Kauffman is a mathematician who works in the netherworld between mathematics and theoretical physics. He proves things as a mathematician, but he makes intuitive and sometime mysterious connections between mathematics and physics as a theoretical physicist. Kauffman says: “Acts of abstraction, changes of mathematical mood, shifts of viewpoint are the rule rather than the exception… The course is a rapid guided ascent straight up the side of a cliff!”
The book begins innocently enough with a discussion of actual physical knots: square knot, clove hitch, and bowline. Kauffman then moves on quickly to knot diagrams, the ambient isotopy of knots, and the Reidemeister moves that preserve that isotopy.
The bracket polynomial associated with a knot (related by change of variable to the better known Jones polynomial in one variable) provides a connection to physics. A state summation expression for the bracket polynomial expresses it as a generalized partition function and hence connects it to statistical physics. Another key connection derives from a notational convention that associates abstract (diagrammatic) tensors with knots and enables a generalized multiplication that looks like concatenating components of a knot. This allows one to view the interaction of two particles, for example, as an abstract tensor, consider it as the component of a knot and associate a scattering matrix with it.
From here on we’re headed into the deep: from polynomial invariants of knots and links to Witten’s functional integral formulation of knot and link invariants to topological quantum field theory. While the mathematics here is not inherently difficult, Kauffman presents essentially no background material on the physics. Consequently much of this material — and certainly its physical importance — will be hard to penetrate for many readers.

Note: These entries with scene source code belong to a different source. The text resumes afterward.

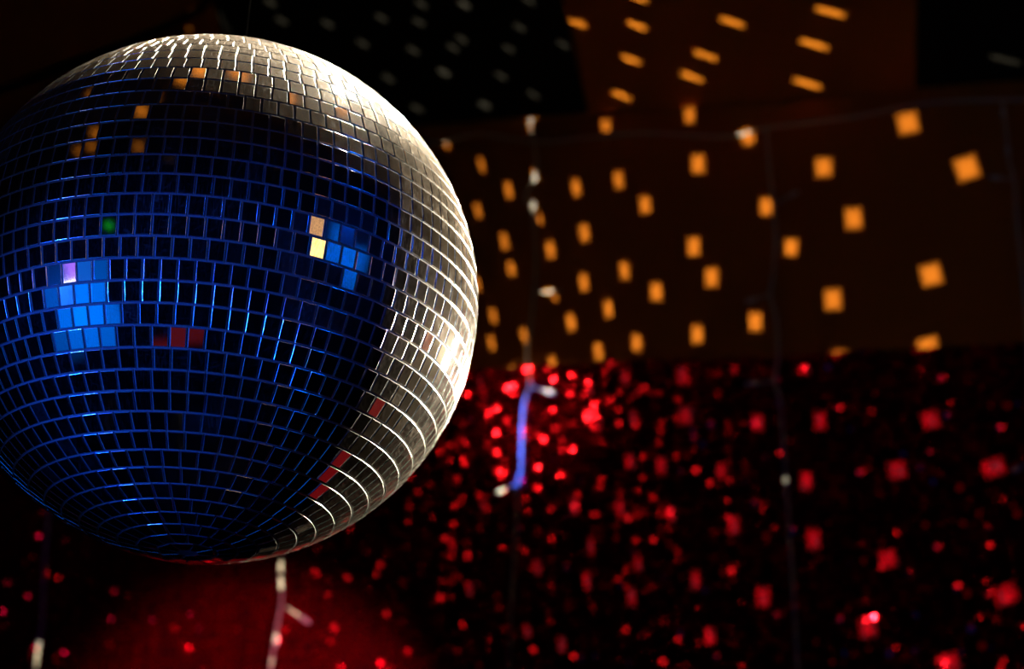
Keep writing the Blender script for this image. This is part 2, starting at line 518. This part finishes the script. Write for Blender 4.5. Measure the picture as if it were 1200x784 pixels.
# the blue lamp the ball mirrors on its left, and a smaller one to the right
P1 = Vector((-.28, .995, .443)) + CAM
area('blue_lamp', P1 + Vector((-.71, -.58, -.36)).normalized() * 1.9, BC, .95, 1.15, .26, (.0, .17, 1.0), 40)
P0 = Vector((-.297, .988, .470)) + CAM
LEDX = Vector((.54, -.84, 0)) * (R * .95) + Vector((0, 0, -.15))      # they are aimed a little past the ball, so its far left stays dark
spot('blue_led', P0 + Vector((-.80, -.54, -.20)).normalized() * 2.0, BC + LEDX, 280, (.001, .045, 1.0), 11.0, .7, .03)
spot('cyan_led', P0 + Vector((-.79, -.55, -.21)).normalized() * 2.1, BC + LEDX, 26, (.10, .60, 1.0), 10.5, .7, .03)
area('violet_tile_fill', CAM + Vector((-.281, .989, .473)) + Vector((-.74, -.655, -.13)).normalized() * 1.8, BC, .20, .26, .012, (.55, .12, 1.0), 50)  # added light, breaks up the mirrored blue with violet
area('white_tile_fill', CAM + Vector((-.290, .989, .468)) + Vector((-.79, -.59, -.17)).normalized() * 1.8, BC, .16, .10, .02, (.9, .92, 1.0), 50)  # added light, breaks up the mirrored blue with white
c_, dr = tile_mirror(403, 308)
spot('blue_fill_side', c_ + dr * 2.2 + Vector((.05, 0, .47)), c_, 60, (.0, .08, 1.0), 5.0, .9, .015)  # added spot, throws more blue on the scuffed tiles
area('blue_lamp_side', c_ + dr * 2.3, BC, .62, .62, .075, (.0, .15, 1.0), 50)
P3 = Vector((-.132, .992, .497)) + CAM
area('amber_tile_fill', P3 + Vector((.742, -.662, .102)) * 2.4, P3, .24, .24, .032, (1, .55, .14), 40)  # added light for one amber tile, in place of spots behind the camera

# the lamp that the sequins glint in, and the soft red wash at the lower left
G = on_wall(622, 488, CT)
vd = (G - CAM).normalized(); rd = vd - wn * (2 * vd.dot(wn))
spot('curtain_lamp', G + rd * 2.2, G, 1.5, (1, .58, .36), 23, 1.0, .022)
spot('curtain_lamp_narrow', G + rd * 2.12, G, 60, (1, .64, .42), 8.5, 1.0, .022)

spot('red_wash', on_wall(560, 900, 1.3), on_wall(312, 880, 0), 90.0, (1, .20, .36), 27, .45, .05)
spot('violet_wash', on_wall(-500, 900, 1.4), on_wall(70, 640, 0), 1.6, (.45, .06, 1), 30, .6, .05)
# the beams the ball's tiles throw: narrow lamps at the lit side of the ball, each masked into one sector of small rectangular beams
BEAM = (1.0, .88, .66)
BEAM_P = 420.
SECT = {}
SRC = BC + Vector((.45, .75, .48)).normalized() * (R * 1.22)
SRC_TOP = BC + Vector((.05, -.1, 1)).normalized() * (R * 1.35)
def add_beam(sector, tgt, a, b, k=1.):
    """tgt: point lit, a and b: half sides of the lit rectangle (vectors), k: strength"""
    SECT.setdefault(sector, []).append((tgt, a, b, k))
def beam_px(sector, where, x, y, w, h, k=1., ang=0., *off):
    an = math.radians(ang); w = max(4., w - 5.5); h = max(4., h - 5.5)
    c_ = where(x, y, *off)
    a = where(x + w / 2 * math.cos(an), y + w / 2 * math.sin(an), *off) - c_
    b = where(x - h / 2 * math.sin(an), y + h / 2 * math.cos(an), *off) - c_
    add_beam(sector, c_, a, b, k)

wall_spots = [(710,147,14,18),(622,147,11,16),(524,170,10,14),(808,135,15,21),(877,160,18,22),(564,193,10,20),(628,205,12,18),(596,223,12,22),(675,220,13,22),(725,211,14,22),(818,192,18,24),
 (965,196,22,24),(1064,144,26,26),(1133,197,28,28),(560,247,11,20),(756,240,16,22),(898,242,18,22),(1000,256,22,26),(633,257,10,15),(591,283,12,22),(645,293,13,22),(685,273,14,22),
 (813,289,17,24),(927,290,18,22),(599,315,12,20),(684,331,13,22),(732,317,14,22),(834,325,18,24),(1091,322,26,26),(976,351,22,26),(713,362,13,22),(769,342,16,23),(578,370,11,20),
 (614,393,11,20),(669,378,13,22),(746,402,14,22),(885,377,18,24),(817,392,16,23),(576,402,11,20),(559,333,11,20),(601,433,10,14),(647,424,12,16),(701,412,13,22),(1087,404,26,20),
 (984,414,22,12),(650,349,10,12),
 # on the curtain
 (565,455,10,30),(690,452,11,25),(733,443,12,20),(800,440,15,23),(860,433,12,12),(803,487,16,22),(743,490,12,20),(700,497,12,20),(887,495,15,20),(960,493,16,22),(1090,492,22,22),(738,541,13,20),
 (775,546,14,20),(844,552,14,20),(943,563,16,22),(1051,551,22,22),(1165,548,26,22),(673,593,12,22),(726,596,13,22),(787,603,12,20),(858,615,16,22),(952,631,18,24),(1040,655,22,22),(1179,697,28,24),
 (893,699,18,24),(1017,735,22,24),(1112,776,24,22),(692,640,10,22),(688,682,11,20),(630,665,11,20),(815,680,14,22),(740,700,13,22),(748,660,12,20),(832,745,14,20),(658,755,12,20),(566,590,10,18),
 (550,690,10,18),(530,640,10,18),(618,740,11,18),(940,433,16,12)]
for x, y, w, h in wall_spots:
    onc = y > 437 - (x - 560) * .047
    dim = .72 + .28 * min(1, max(0, (x - 540) / 260))
    sec = ('curtain' if onc else 'wall') + ('_a' if x < (735 if onc else 705) else '_b' if x < (890 if onc else 850) else '_c')
    beam_px(sec, on_wall, x, y, w, h, dim * ((1.5 + .5 * (x > 850)) if onc else .97 - .12 * (x > 950)), -14 * max(0, (850 - x) / 300, (x - 940) / 150), CT if onc else 0.)

ceil_spots = [(677,27),(746,30),(747,-3),(858,26),(740,70),(827,65),(811,90),(728,112),(973,14),(954,52),(946,98),
 (494,5),(544,5),(447,21),(491,26),(384,28),(425,51),(541,46),(531,56),(484,59),(521,85),(455,92),(489,127),(567,124),(330,24),(317,3),(544,6),(609,32),(620,1),(596,57),(660,52),(587,89),(625,111),(568,122),(520,85),(1178,70),
 (222,34),(225,13)]
for x, y in ceil_spots:
    if x > 665 and x < 1000:
        beam_px('ceiling_brown', on_ceil, x, y, 23 + (x - 680) * .04, 9.5 + (x - 680) * .004, 1.3, 22 - (x - 680) * .022)
    elif x < 300:
        beam_px('ceiling_left', on_ceil, x, y, 11, 9, .16, 40)
    else:
        beam_px('ceiling_black' if x < 1000 else 'ceiling_far', on_ceil, x, y, 18 if x < 1000 else 36, 10, 1.3, 30 if x < 1000 else 14, .012)
beam_px('ceiling_left', on_ceil, 262, 26, 32, 8, .35, 62)
for x, y, w, h, k in [(329, 664, 9, 16, 1.3), (329, 684, 9, 18, 1.5), (347, 717, 24, 16, .8), (322, 748, 11, 16, .7), (318, 776, 11, 14, .5), (44, 768, 11, 30, .9)]:
    beam_px('strings_low', on_wall, x, y, w, h, k, 0, OFF)
for x, y, w, h, k in [(641, 341, 16, 10, 1.8), (641, 457, 16, 12, 1.6), (588, 574, 14, 12, 1.2), (625, 242, 10, 16, .6), (622, 141, 13, 10, .7), (921, 563, 11, 11, .25)]:
    beam_px('strings', on_wall, x, y, w, h, k, 0, OFF)
beam_px('blue', on_wall, 612, 508, 13, 84, 2.6, 3, OFF)
beam_px('blue', on_wall, 606, 560, 18, 24, 2., 0, OFF)
beam_px('blue', on_wall, 632, 455, 34, 22, .5, 0, OFF)
# beams to the ceiling overhead, which single upper tiles mirror back
rb = random.Random(5)
for i, (x, y) in enumerate([(229, 86), (208, 97), (268, 84), (290, 87), (115, 170), (85, 173), (162, 168), (155, 136), (346, 119), (397, 135), (200, 197), (104, 150)]):
    c_, dr = tile_mirror(x, y)
    den = dr.dot(cn)
    if den < -.05:
        tgt = c_ + dr * ((C0 - c_).dot(cn) / den) + Vector((rb.uniform(-.014, .014), rb.uniform(-.014, .014), 0))
        add_beam('overhead', tgt, wx * .011, wn * .011, .8 if i else 1.3)
for i in range(10):
    add_beam('overhead', ceil_pt(rb.uniform(-1.5, .9), rb.uniform(1.9, 3.6)), wx * .013, wn * .013, .9)

def beam_lamp(name, spots, src, color):
    dirs = [((t - src), a, b, k) for t, a, b, k in spots]
    z = Vector((0, 0, 0))
    for d, a, b, k in dirs: z += d.normalized()
    z.normalize()
    half = max(z.angle(d) for d, a, b, k in dirs) + .03
    x = z.orthogonal().normalized(); y = z.cross(x)
    l = bpy.data.lights.new(name, 'SPOT'); l.energy = BEAM_P; l.color = color
    l.spot_size = min(2 * half, 3.1); l.spot_blend = 0; l.shadow_soft_size = .0
    l.use_nodes = True
    nt = l.node_tree; L = nt.links.new
    em = nt.nodes['Emission']
    geo = N(nt, 'ShaderNodeNewGeometry')
    def dot(v, w):
        n = N(nt, 'ShaderNodeVectorMath', operation='DOT_PRODUCT'); L(v, n.inputs[0]); n.inputs[1].default_value = w; return n.outputs['Value']
    def m2(op, p, q=None):
        n = N(nt, 'ShaderNodeMath', operation=op)
        for i, v in enumerate((p, q)):
            if v is None: continue
            if isinstance(v, float): n.inputs[i].default_value = v
            else: L(v, n.inputs[i])
        return n.outputs[0]
    inc = geo.outputs['Incoming']
    S = BEAM_SIGN
    gz = dot(inc, z * S)
    u = m2('DIVIDE', dot(inc, x * S), gz); v = m2('DIVIDE', dot(inc, y * S), gz)
    cb = N(nt, 'ShaderNodeCombineXYZ'); L(u, cb.inputs[0]); L(v, cb.inputs[1]); cb.inputs[2].default_value = 1.
    acc = None
    for d, a, b, k in dirs:
        def uv(p): return (p.dot(x) / p.dot(z), p.dot(y) / p.dot(z))
        u0, v0 = uv(d); ua, va = uv(d + a); ub, vb = uv(d + b)
        a1, a2, b1, b2 = ua - u0, va - v0, ub - u0, vb - v0
        det = a1 * b2 - a2 * b1
        r1 = Vector((b2 / det, -b1 / det, 0)); r1.z = -(r1.x * u0 + r1.y * v0)
        r2 = Vector((-a2 / det, a1 / det, 0)); r2.z = -(r2.x * u0 + r2.y * v0)
        p = m2('MAXIMUM', m2('ABSOLUTE', dot(cb.outputs[0], r1)), m2('ABSOLUTE', dot(cb.outputs[0], r2)))
        mr = N(nt, 'ShaderNodeMapRange')
        mr.inputs['From Min'].default_value = 1.35; mr.inputs['From Max'].default_value = .68
        mr.inputs['To Min'].default_value = 0; mr.inputs['To Max'].default_value = k * d.length_squared / 4.
        L(p, mr.inputs['Value'])
        acc = mr.outputs[0] if acc is None else m2('ADD', acc, mr.outputs[0])
    L(acc, em.inputs['Strength'])
    o = bpy.data.objects.new(name, l); col.objects.link(o); o.location = src
    aim(o, z)
BEAM_SIGN = 1.
for sec, spots in SECT.items():
    beam_lamp('beams_' + sec, spots, SRC_TOP if sec == 'overhead' else SRC, (.05, .12, 1) if sec == 'blue' else BEAM)
# small lights the single tiles mirror: a green pilot light, and red and tan lights added to tint reflections
c_, dr = tile_mirror(126, 267)
l = bpy.data.lights.new('green_pilot_light', 'POINT'); l.energy = .0004; l.color = (.02, 1, .03); l.shadow_soft_size = .0055
o = bpy.data.objects.new('green_pilot_light', l); col.objects.link(o); o.location = c_ + dr * 1.4
c_, dr = tile_mirror(210, 393)
area('red_tile_fill', c_ + dr * 2.0, c_, .62, .10, .0016, (1, .05, .06), 60)  # added light, only there for a dark red reflection in a few tiles
for x, y in [(440, 488), (404, 536), (379, 561), (369, 577), (505, 398)]:
    c_, dr = tile_mirror(x, y)
    area('curtain_reflection_fill', c_ + dr * 1.0, c_, .09, .09, .00014, (1, .02, .03), 40)  # added lights standing in for the red curtain mirrored in these tiles
c_, dr = tile_mirror(368, 262)
area('tan_tile_fill', c_ + dr * 2.0, c_, .14, .14, .0022, (1, .50, .20), 40)  # added light, only there to turn one tile tan

w_ = bpy.data.worlds.new('night'); sc.world = w_; w_.use_nodes = True
w_.node_tree.nodes['Background'].inputs[0].default_value = (1, .5, .25, 1)
w_.node_tree.nodes['Background'].inputs[1].default_value = .0
# faint warm fill light added out of view to the right, for the brown wall
area('warm_fill', wall_pt(2.3, 2.3, 1.3), wall_pt(.45, JZ - .35, 0), .5, .5, .014, (1, .50, .28), 75)

sc.view_settings.view_transform = 'Standard'
sc.view_settings.look = 'None'
sc.view_settings.exposure = 0
sc.cycles.max_bounces = 6; sc.cycles.diffuse_bounces = 2; sc.cycles.glossy_bounces = 4
sc.cycles.sample_clamp_indirect = 4
sc.cycles.caustics_reflective = False; sc.cycles.caustics_refractive = False
sc.cycles.use_denoising = True; sc.cycles.use_adaptive_sampling = False
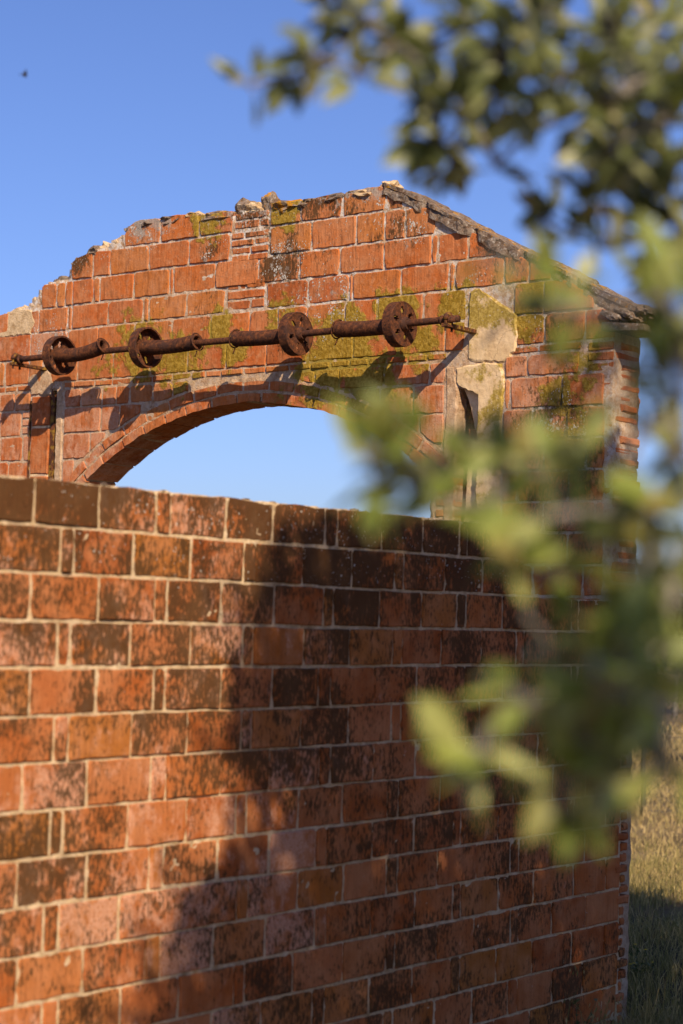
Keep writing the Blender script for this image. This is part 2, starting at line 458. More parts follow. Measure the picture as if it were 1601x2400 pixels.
def core(name, a0, a1, b0, b1, cell, inside, frame, front, back, amp, mat, parent, nscale=30, growth=None):
    """the mortar body of a wall: a closed grid with a rough face"""
    na, nb = int(round((a1-a0)/cell)), int(round((b1-b0)/cell))
    ok = {}
    for i in range(na):
        for j in range(nb):
            if inside(a0+(i+.5)*cell, b0+(j+.5)*cell): ok[(i, j)] = 1
    V, F, idx, GC = [], [], {}, []
    def vert(i, j, s):
        k = (i, j, s)
        if k not in idx:
            a, b = a0+i*cell, b0+j*cell
            GC.append((growth(a, b) if s == 0 else (0.2, 0, 0)) if growth else (0, 0, 0))
            q = Vector((a*nscale, b*nscale, s*9.0))
            da = noise.noise(q+Vector((31, 0, 0)))*cell*.45; db = noise.noise(q+Vector((0, 57, 0)))*cell*.45
            d = (front if s == 0 else back) + (amp*(noise.noise(q) + .6*noise.noise(q*2.3)) if s == 0 else amp*noise.noise(q))
            idx[k] = len(V); V.append(frame(a+da, b+db, d))
        return idx[k]
    for (i, j) in ok:
        F.append((vert(i, j, 0), vert(i+1, j, 0), vert(i+1, j+1, 0), vert(i, j+1, 0)))
        F.append((vert(i, j, 1), vert(i, j+1, 1), vert(i+1, j+1, 1), vert(i+1, j, 1)))
        for (di, dj, p, q) in ((-1, 0, (0, 0), (0, 1)), (1, 0, (1, 1), (1, 0)), (0, -1, (1, 0), (0, 0)), (0, 1, (0, 1), (1, 1))):
            if (i+di, j+dj) not in ok:
                A = (i+p[0], j+p[1]); B = (i+q[0], j+q[1])
                F.append((vert(*A, 0), vert(*B, 0), vert(*B, 1), vert(*A, 1)))
    o = build(name, V, F, mat, parent, smooth=True)
    if growth:
        ca = o.data.color_attributes.new('growth', 'FLOAT_COLOR', 'POINT')
        for i, c in enumerate(GC): ca.data[i].color = (c[0], c[1], c[2], 1)
    return o

def lerp_tab(tab):
    tab = sorted(tab)
    def f(x):
        if x <= tab[0][0]: return tab[0][1]
        for (x0, y0), (x1, y1) in zip(tab, tab[1:]):
            if x <= x1: return y0 + (y1-y0)*(x-x0)/max(1e-6, x1-x0)
        return tab[-1][1]
    return f

def rock(name, c, r, mat, parent, color=None, seed=0, sub=2, rot=0.0):
    bm = bmesh.new()
    bmesh.ops.create_icosphere(bm, subdivisions=sub, radius=1.0)
    V = []
    for v in bm.verts:
        p = v.co.copy()
        q = Vector((p.x*1.7+seed*3.3, p.y*1.7-seed, p.z*1.7+seed*.7))
        k = 1.0 + .35*noise.noise(q) + .22*noise.noise(q*2.6) + .10*noise.noise(q*6)
        p = Vector((max(-.86, min(.86, p.x)), max(-.86, min(.86, p.y)), max(-.84, min(.84, p.z))))*k
        w = Vector((p.x*r[0], p.y*r[1], p.z*r[2]))
        w = Vector((w.x, w.y*math.cos(rot)-w.z*math.sin(rot), w.y*math.sin(rot)+w.z*math.cos(rot)))
        V.append(Vector(c)+w)
    F = [tuple(v.index for v in f.verts) for f in bm.faces]
    bm.free()
    return build(name, V, F, mat, parent, color=color)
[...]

The second part of the book is a rambling tour of a collection of topics connected in some manner to knots and physics, mathematics and even some philosophy. This part has the best discussion I have seen of what the author calls Dirac’s “belt trick”, a physical manifestation of a loop in SO(3) that is not contractible but whose square is contractible.
This fourth edition includes new material on virtual knot theory and Khovanov homology. Kauffman acknowledges that the book has reached a size where newer editions will be impractical, especially with a flurry of new related work on quantum information theory and loop quantum gravity.
Bill Satzer (wjsatzer@mmm.com) is a senior intellectual property scientist at 3M Company, having previously been a lab manager at 3M for composites and electromagnetic materials. His training is in dynamical systems and particularly celestial mechanics; his current interests are broadly in applied mathematics and the teaching of mathematics.